Hays concludes the paragraph by saying that the church needs to work out just what non-violence means in each situation but always in conformity, as I quoted above, with the seemingly foolish way of our Lord Jesus.

Sadly, there's more interest in the church about other moral issues than there is conversation or conformity with Jesus' clear message and example on this topic.

Friday, January 19, 2018


Today is the 2018 March for Life. I'm reading through the chapter on abortion in Richard B. Hays 1995 book The Moral Vision of the New Testament.

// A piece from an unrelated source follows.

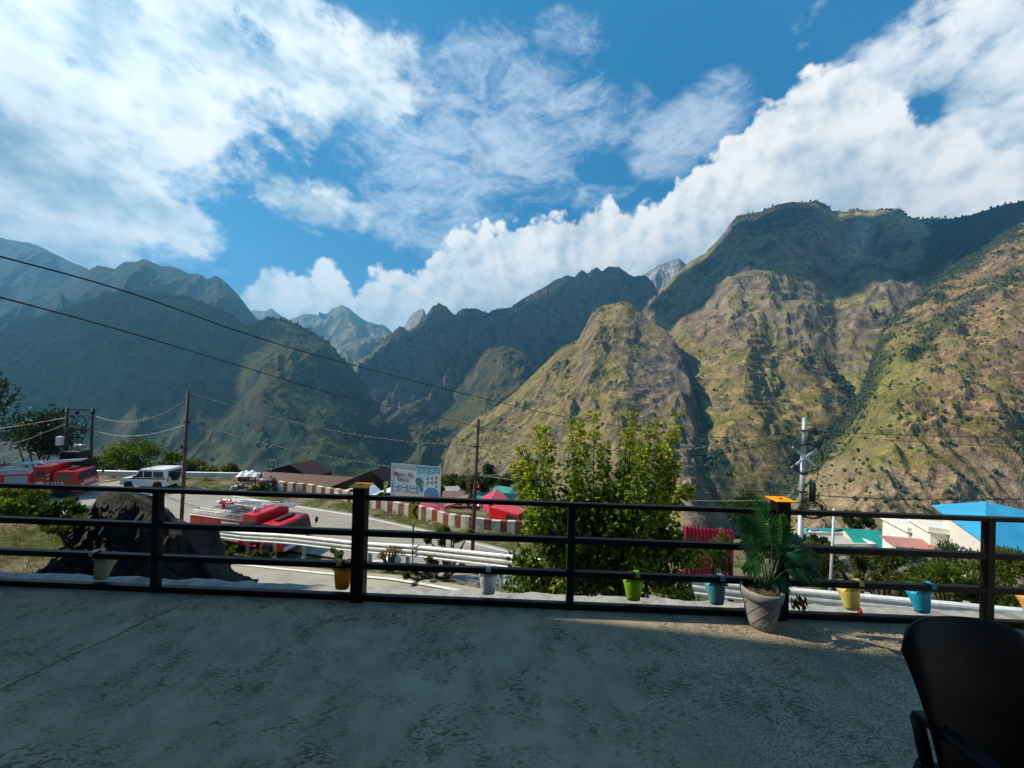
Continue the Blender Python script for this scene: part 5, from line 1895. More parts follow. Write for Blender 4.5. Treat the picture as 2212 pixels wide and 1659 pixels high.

Since the NT doesn't deal with abortion, he has to approach the subject from the way the scriptures portray reality, and then connect that "world view" with the issue of abortion.

Hays says:
"To terminate a pregnancy is not only to commit an act of violence, but also to assume responsibility for destroying a work of God, 'from whom are all things and for whom we exist' (1 Cor. 8:6). ... to understand ourselves and God in terms of the Bible's story is to know that we are God's creatures. We neither create ourselves nor belong to ourselves. Within this worldview. abortion--whether it be murder or not--is wrong for the same reason that murder and suicide are wrong: it presumptuously assumes authority to dispose of life that does not belong to us."
He also says that Christians who hold this view cannot, and I would add, should not try to "coerce moral consensus" on this issue. Hays continues:
"We should recognize the futility of seeking to compel the state to enforce Christian teaching against abortion... because we recognize that the convictions that cause us to reject abortion within the church are intelligible only within the [worldview] of Scripture. The church's rejection of abortion is perspective only in light of the gospel of Jesus Christ; in this respect we stand in relation to our culture just as the early church stood in relation to the culture of the Roman Empire."
What matters more than anything is the way we live, the way we love, the way we form a "countercommunity of witness, summoning the world to see the gospel in action," establishing viable alternatives to abortion, providing long-range care for victimized women and unexpected children and families struggling with poverty, mental illness and domestic violence.

Comments welcome.

Monday, January 1, 2018

Not Impossible

If it's true that the "apostolically founded community"* is "the place where the glory of God resides,"* then it's a horrible insult to God when that community, i.e., the church, and its members, live(s) in a selfish way.

Why would the church and its members live selfishly? One reason is that many Christian teachers and leaders have rejected the idea that some of the more challenging parts of the New Testament should be applied to Christian life today. They have said, for example, that Jesus' teachings in Matthew 5-7, teachings known as "The Sermon on the Mount," are an "impossible ideal."

That is really sad. Tragic. Faithless. Apostate.

The truth this this: With God, all things are possible. We do, however, need one another to live the Jesus' life. We shouldn't do this alone.


* From a paragraph in Richard Hay's The Moral Vision of the New Testament. See yesterday's post for a longer quote.